General
The new EFF Pioneer Award winners have been announced, and they are Dan Gillmor, Beth Givens, and the authors of DeCSS.
I saw Aubrey this week; she was visiting from Southern California on her spring break. We met at City Lights, and I bought a couple of books there. My Jane Jacobs book turned up at home, but, most interestingly, I picked up Double Fold: Libraries and the Assault on Paper by Nicholson Baker, which I've been reading over the past few days.
I seem to have several friends in Southern California now, which is nice, because I'm probably going to be going there pretty regularly to fight against a few of the troubles with the movies. (For instance, I'll be there on Tuesday and Wednesday, missing a bit of CFP.)
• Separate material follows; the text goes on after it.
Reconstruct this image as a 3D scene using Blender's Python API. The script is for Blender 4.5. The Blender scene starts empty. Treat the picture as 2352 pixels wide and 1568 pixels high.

On Thursday of this week, I went to Rachel and Jeremy's place for another installment in their philosophy lecture series. This included a lecture on whether virtue can be taught (a question presented by Plato's Republic). In the ensuing discussion, I tried to distinguish several contrasting aspects of the question:
- is virtue real?
- is virtue universal?
- is virtue attainable?
- has anyone attained virtue?
- is virtue knowable?
- does anyone know virtue?
- is virtue expressible in language?
- has anyone expressed virtue in language? (completely? partially?)
- can virtue be acquired?
- can virtue be acquired deliberately?
- can virtue be imparted deliberately from one person who possesses it to another?
- ... by means of language?
- can virtue be learned directly (propositionally, "in one sitting", etc.) or is it a matter of acquiring particular habits, perceptions, concepts, etc., which are likely to be developed gradually (or experientially)?
These questions reach out further into how we think about the world, and how we think about a human being.
I saw Ben on Saturday, and we walked up Bernal Hill and around the Mission.
Klaus Knopper released a new version of cloop (0.64).